The origins of the financial districts are to be found in the coffee shops and merchant countinghouses of the colonial city's business district. Functional separation of financial services was more by street than by district, and the colonial business district was small, unspecialized, and centered on the waterfront. From the late 18th century, however, the growing demands of a well-established commercial economy and an emerging industrial economy forced merchants and other economic elites to find new places for financial transactions to occur. Yet, even then, many merchants continued to conduct these activities in the market halls, coffee shops, and countinghouses strung along the waterfronts of America's small cities.

In the 70 years following independence, the various financial institutions combined with other businesses to form embryonic financial districts in American cities. The financial sector was transformed from a relatively unspecialized industry to a highly specialized one. In Philadelphia, for example, the London Coffee House was turned by local merchants into a financial exchange where insurance was bought and sold and information about the Atlantic shipping, business, and political worlds was exchanged in an increasing variety of centrally located venues. Similarly, specialized financial and insurance services clustered on Boston's State Street by the 1840s. Despite the growing concentration of financial and related firms into one part of the city, the financial district was not sharply etched into the urban landscape before the mid-19th century.

By 1900, the financial district had become a significant part of the central city. Wall Street, the country's first financial district, emerged in the first decades of the 19th century and became the home of a critical mass of specialized financial and ancillary activities. Greater specialization created the advantages of complementary and competitive linkages essential for the running of the city's financial industry and business community. By 1860, the major banks, the stock exchange, and other important financial institutions lined Wall Street, while other specialized financial firms spilled out into the surrounding streets.
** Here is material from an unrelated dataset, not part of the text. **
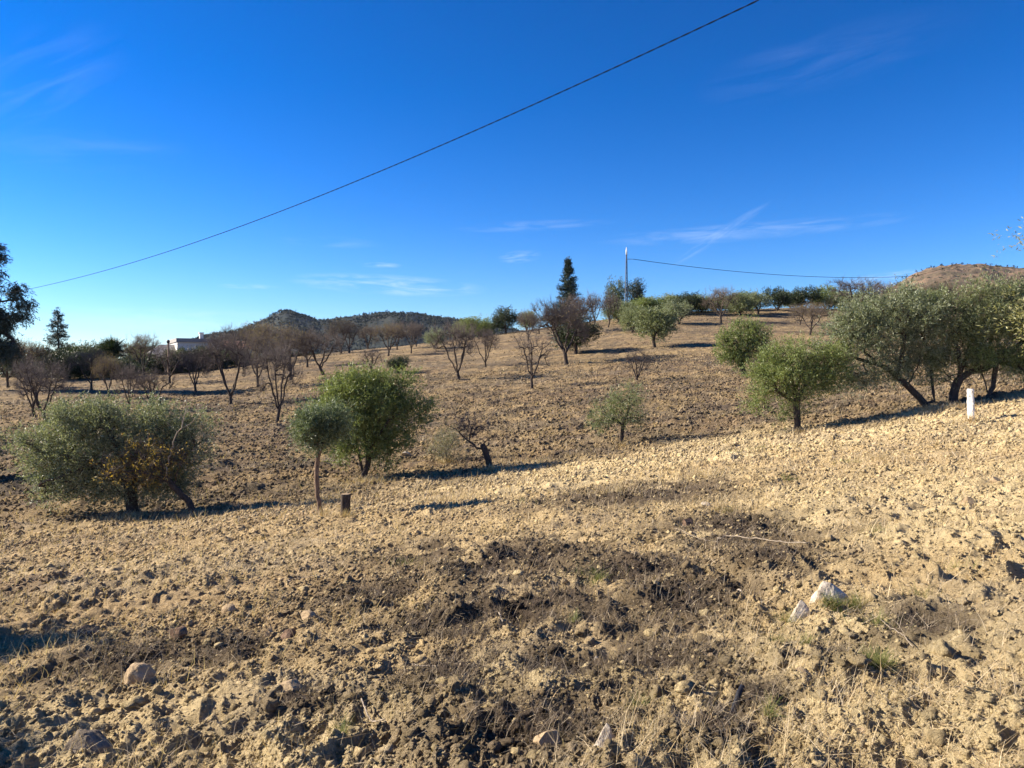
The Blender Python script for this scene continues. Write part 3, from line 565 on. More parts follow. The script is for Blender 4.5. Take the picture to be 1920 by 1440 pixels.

New York was not alone; embryonic financial districts also appeared in other large cities, such as Chicago, Boston, Philadelphia, and San Francisco. Economic growth in America's cities over the next 100 years fueled the growth of financial districts and ensured that large and elaborate districts grew out of the original cores. Although few districts would move dramatically over this period, they were not static. In Chicago, for example, the financial district experienced numerous moves but had stopped by 1910 when it was anchored to the Chamber of Commerce and the Chicago Stock Exchange. Despite increasing financial activity in midtown New York by the 1920s, most firms continued to be linked to the downtown financial complex.